## BEGIN MATERIAL

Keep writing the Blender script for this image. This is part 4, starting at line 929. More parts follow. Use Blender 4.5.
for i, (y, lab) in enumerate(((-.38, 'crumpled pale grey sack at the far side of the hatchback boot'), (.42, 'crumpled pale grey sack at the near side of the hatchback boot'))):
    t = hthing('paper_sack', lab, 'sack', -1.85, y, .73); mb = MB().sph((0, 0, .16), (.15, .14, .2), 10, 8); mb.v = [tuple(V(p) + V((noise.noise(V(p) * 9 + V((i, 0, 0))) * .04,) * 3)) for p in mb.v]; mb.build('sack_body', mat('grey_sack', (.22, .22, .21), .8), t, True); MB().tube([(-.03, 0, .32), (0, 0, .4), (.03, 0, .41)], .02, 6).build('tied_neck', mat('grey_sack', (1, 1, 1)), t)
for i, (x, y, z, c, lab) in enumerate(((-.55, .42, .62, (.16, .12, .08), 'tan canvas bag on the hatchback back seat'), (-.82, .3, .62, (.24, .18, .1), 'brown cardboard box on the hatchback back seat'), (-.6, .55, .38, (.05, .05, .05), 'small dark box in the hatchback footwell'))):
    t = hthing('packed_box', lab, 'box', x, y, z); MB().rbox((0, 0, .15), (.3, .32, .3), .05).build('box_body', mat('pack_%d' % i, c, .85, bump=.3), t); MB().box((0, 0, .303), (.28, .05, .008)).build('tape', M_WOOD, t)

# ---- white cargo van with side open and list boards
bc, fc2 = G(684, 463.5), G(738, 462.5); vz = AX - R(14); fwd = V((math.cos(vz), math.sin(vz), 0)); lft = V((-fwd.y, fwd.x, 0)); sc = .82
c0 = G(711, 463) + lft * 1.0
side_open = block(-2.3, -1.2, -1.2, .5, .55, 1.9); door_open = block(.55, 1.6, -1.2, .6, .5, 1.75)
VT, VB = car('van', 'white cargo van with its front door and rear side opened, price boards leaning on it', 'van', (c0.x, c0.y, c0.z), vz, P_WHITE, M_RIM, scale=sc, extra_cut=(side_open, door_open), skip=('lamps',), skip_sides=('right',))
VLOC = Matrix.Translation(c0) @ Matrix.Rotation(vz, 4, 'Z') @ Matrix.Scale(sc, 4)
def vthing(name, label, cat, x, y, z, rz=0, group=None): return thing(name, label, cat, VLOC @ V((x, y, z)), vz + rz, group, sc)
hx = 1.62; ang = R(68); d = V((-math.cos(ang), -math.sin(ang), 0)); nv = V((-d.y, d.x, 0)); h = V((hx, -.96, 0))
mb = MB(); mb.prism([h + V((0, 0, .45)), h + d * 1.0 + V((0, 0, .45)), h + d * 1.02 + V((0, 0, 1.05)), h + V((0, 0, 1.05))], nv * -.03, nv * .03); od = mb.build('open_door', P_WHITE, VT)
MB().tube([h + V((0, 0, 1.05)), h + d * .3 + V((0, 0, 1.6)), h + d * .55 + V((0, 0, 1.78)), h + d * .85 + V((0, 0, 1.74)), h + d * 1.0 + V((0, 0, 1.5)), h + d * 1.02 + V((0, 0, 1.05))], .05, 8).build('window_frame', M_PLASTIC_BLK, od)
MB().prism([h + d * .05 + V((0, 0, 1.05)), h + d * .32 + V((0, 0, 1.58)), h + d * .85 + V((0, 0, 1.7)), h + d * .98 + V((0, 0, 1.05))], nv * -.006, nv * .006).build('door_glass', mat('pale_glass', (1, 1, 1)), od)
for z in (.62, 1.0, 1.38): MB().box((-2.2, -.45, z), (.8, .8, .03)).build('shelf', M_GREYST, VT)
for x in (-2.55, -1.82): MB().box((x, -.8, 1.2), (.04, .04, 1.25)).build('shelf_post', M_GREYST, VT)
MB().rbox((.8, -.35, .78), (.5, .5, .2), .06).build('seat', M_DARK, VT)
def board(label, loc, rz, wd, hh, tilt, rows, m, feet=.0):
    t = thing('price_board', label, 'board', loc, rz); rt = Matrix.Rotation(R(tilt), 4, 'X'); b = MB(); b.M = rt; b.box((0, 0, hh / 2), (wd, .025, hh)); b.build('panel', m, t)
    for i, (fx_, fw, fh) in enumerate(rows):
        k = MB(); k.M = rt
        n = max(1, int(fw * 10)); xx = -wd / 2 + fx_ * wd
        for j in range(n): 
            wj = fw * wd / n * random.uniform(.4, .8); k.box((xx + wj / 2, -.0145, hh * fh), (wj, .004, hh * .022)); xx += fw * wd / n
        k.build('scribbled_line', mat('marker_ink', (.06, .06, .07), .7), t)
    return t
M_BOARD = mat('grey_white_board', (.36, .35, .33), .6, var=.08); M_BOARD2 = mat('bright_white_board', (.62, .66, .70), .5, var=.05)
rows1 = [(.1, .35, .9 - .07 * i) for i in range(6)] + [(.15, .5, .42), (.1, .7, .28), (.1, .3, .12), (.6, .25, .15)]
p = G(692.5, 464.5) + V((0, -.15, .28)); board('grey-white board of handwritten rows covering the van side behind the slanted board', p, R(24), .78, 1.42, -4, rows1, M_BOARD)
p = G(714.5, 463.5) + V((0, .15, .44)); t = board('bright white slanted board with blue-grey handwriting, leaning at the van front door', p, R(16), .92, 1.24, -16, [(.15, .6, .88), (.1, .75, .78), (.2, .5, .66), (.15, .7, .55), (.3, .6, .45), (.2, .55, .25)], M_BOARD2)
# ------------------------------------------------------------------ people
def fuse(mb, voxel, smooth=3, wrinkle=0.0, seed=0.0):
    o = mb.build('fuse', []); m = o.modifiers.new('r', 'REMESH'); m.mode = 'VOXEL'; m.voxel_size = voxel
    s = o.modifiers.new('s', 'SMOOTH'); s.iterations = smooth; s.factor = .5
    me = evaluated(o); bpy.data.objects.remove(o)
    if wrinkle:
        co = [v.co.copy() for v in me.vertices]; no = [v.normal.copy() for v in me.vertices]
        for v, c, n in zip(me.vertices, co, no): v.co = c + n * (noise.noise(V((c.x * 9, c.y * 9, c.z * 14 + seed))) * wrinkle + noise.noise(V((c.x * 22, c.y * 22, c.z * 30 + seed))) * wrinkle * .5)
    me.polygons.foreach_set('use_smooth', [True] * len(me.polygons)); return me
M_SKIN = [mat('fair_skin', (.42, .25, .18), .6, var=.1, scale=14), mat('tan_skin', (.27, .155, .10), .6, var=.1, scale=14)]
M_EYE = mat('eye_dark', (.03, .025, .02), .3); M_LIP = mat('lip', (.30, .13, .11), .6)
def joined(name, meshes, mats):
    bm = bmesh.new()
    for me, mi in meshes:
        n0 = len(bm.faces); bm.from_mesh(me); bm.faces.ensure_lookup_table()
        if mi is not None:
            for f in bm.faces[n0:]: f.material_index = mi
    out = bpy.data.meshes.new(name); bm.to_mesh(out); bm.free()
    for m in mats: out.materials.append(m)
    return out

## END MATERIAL

Extract exactly the leading lines of the data, stopping at and including the line with "t = hthing('packed_box', lab, 'box', x, y, z);".

▶ [CORRECT RESPONSE]:
Keep writing the Blender script for this image. This is part 4, starting at line 929. More parts follow. Use Blender 4.5.
for i, (y, lab) in enumerate(((-.38, 'crumpled pale grey sack at the far side of the hatchback boot'), (.42, 'crumpled pale grey sack at the near side of the hatchback boot'))):
    t = hthing('paper_sack', lab, 'sack', -1.85, y, .73); mb = MB().sph((0, 0, .16), (.15, .14, .2), 10, 8); mb.v = [tuple(V(p) + V((noise.noise(V(p) * 9 + V((i, 0, 0))) * .04,) * 3)) for p in mb.v]; mb.build('sack_body', mat('grey_sack', (.22, .22, .21), .8), t, True); MB().tube([(-.03, 0, .32), (0, 0, .4), (.03, 0, .41)], .02, 6).build('tied_neck', mat('grey_sack', (1, 1, 1)), t)
for i, (x, y, z, c, lab) in enumerate(((-.55, .42, .62, (.16, .12, .08), 'tan canvas bag on the hatchback back seat'), (-.82, .3, .62, (.24, .18, .1), 'brown cardboard box on the hatchback back seat'), (-.6, .55, .38, (.05, .05, .05), 'small dark box in the hatchback footwell'))):
    t = hthing('packed_box', lab, 'box', x, y, z); MB().rbox((0, 0, .15), (.3, .32, .3), .05).build('box_body', mat('pack_%d' % i, c, .85, bump=.3), t); MB().box((0, 0, .303), (.28, .05, .008)).build('tape', M_WOOD, t)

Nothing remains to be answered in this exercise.